Stages


Eric Morris, I Ching hexagram 8, Pi – Holding together (Union)

Unless you are pious,
You cannot gain a foothold in Tao.
Unless you go beyond rules,
You haven’t gained the middle.
Unless you can be creative,
You aren’t traversing Tao.
Unless the road always stretches out before you,
You are not walking the true Tao.

When people start on a spiritual path, they are anxious to learn all the rules. This is understandable, even necessary. Often we need stern measures to set ourselves right.

But dogmatism is not spirituality. Sometimes, it is necessary to break rules. The task is to know how to go against doctrine in a way that actually fulfills the spirit of that doctrine. It is only at this point that one matures as a follower of Tao.

The next stage is complete creativity. You have so internalized doctrine that you need not think of it, yet everything you do will be spontaneously correct. There are many stages after that, stages not documented but there for you to explore on your own.

Those who follow Tao recognize that all people go through stages of development. Many people leave their spiritual communities when they outgrow them. The path of Tao has been conceived so that one never outgrows it. One can outgrow a particular stage, but when that happens, there is another one to be entered. In this way, following Tao is always vital.

Deng Ming Tao, 365 Tao

“The stages of the Noble Path are: Right View, Right Thought, Right Speech, Right Behavior, Right Livelihood, Right Effort, Right Mindfulness and Right Concentration.”
— Buddha

“Every philosophy is the philosophy of some stage of life.”
— Friedrich Nietzsche

“All the world’s a stage, And all the men and women merely players; They have their exits and their entrances; And one man in his time plays many parts, His acts being seven ages” — William Shakespeare

“If life is just a stage, then we are all running around ad-libbing, with absolutely no clue what the plot is. Maybe that’s why we don’t know whether it’s a comedy or tragedy.” — Bill Watterson

“We come fresh to the different stages of life, and in each of them we are quite inexperienced, no matter how old we are” — François de la Rochefoucauld

“Old age, believe me, is a good and pleasant thing. It is true you are gently shouldered off the stage, but then you are given such a comfortable front stall as spectator.”
— Confucius

“Aging is not ‘lost youth’ but a new stage of opportunity and strength”
— Betty Friedan

“We see that the apparent contradictions and perplexities in every religion mark but different stages of growth. The end of all religions is the realizing of God in the soul . That is the one universal religion.”
— Swami Vivekananda

“Although we human beings have our own personal life, we are yet in large measure the representatives, the victims and promoters of a collective spirit whose years are counted in centuries. We can well think all our lives long that we are following our own noses, and may never discover that we are, for the most part, supernumeraries on the stage of the world theatre.” — Carl Gustav Jung

A man is born gentle and weak.
At his death he is hard and stiff.
Green plants are tender and filled with sap.
At their death they are withered and dry.
Therefore the stiff and unbending is the disciple of death.
The gentle and yielding is the disciple of life.
Thus an army without flexibility never wins a battle.
A tree that is unbending is easily broken.
The hard and strong will fall.
The soft and weak will overcome.

Tao Te Ching, 76

I’ve never been one to enjoy dogma. I really like karma, though. People who are dogmatic and unyielding are not usually of interest to me, no matter what stage of life I was in.

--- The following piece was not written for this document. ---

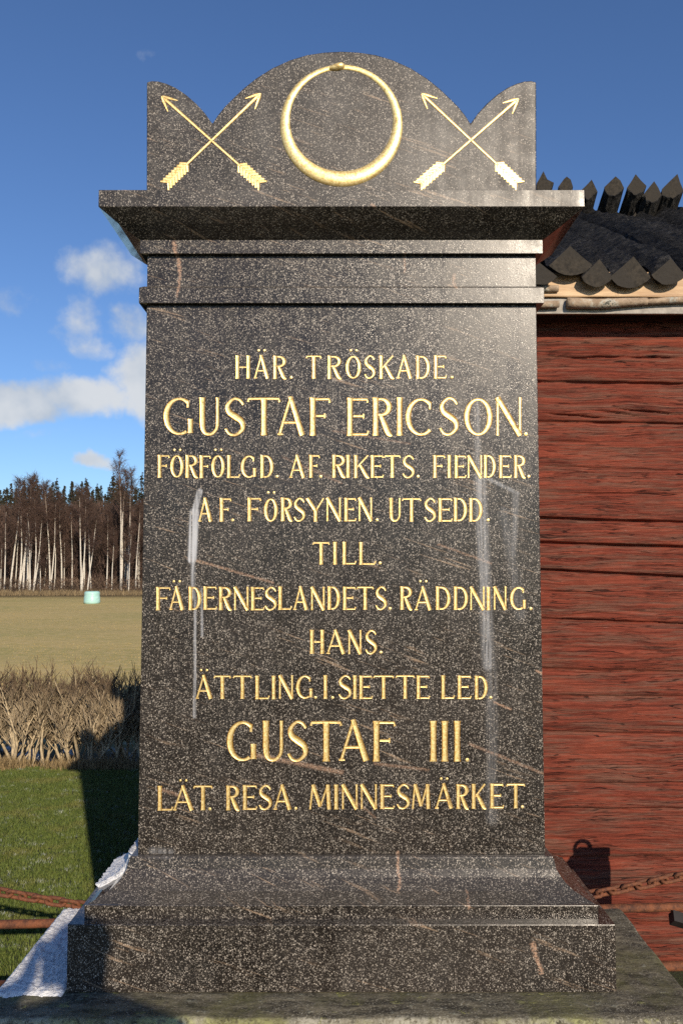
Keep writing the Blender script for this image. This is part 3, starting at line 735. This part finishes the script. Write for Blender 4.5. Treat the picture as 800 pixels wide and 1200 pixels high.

I think I pretty much always questioned religious teachings. As a young child I sort of believed them, but I think once I got beyond a certain age religion and God became like Santa Claus to me – I might still pretend there is a Santa that exists independently of me and other people too, but I know where the presents come from.

My mom’s faith was always very strong, and in many ways, it turned me off. I would see her turn things over to religion that to me were things someone ought to be doing something about. As if God would come solve all her problems somehow, and she didn’t have to change how she acted. When my dad died, I saw some differences in how she handled things, but that period passed all too briefly, and by the end, she was once again just letting things slide on by her – including her health, her home, and my sister and nephew’s problems. My nephew and my sister became so dependent on her that it was difficult to get them to start handling their own lives when she died.

I know religion is a great help and comfort to many, even most, people. It is difficult to walk an independent path, and for that reason, Tao is not for everyone. But the path you can find with Tao, while it can be lonely, brings a real peace and trust in the real world that other spiritual paths may not. It’s fine to follow rules if they work for you and make sense to you, and don’t interfere with other people’s lives. But to demand that others must follow your path is not spiritual, and to demand that your own life be ruled by dogma that harms you or makes you uncomfortable is not spiritual either. I find many, many people who have religion, but no spirit. I much prefer those who live the other way around.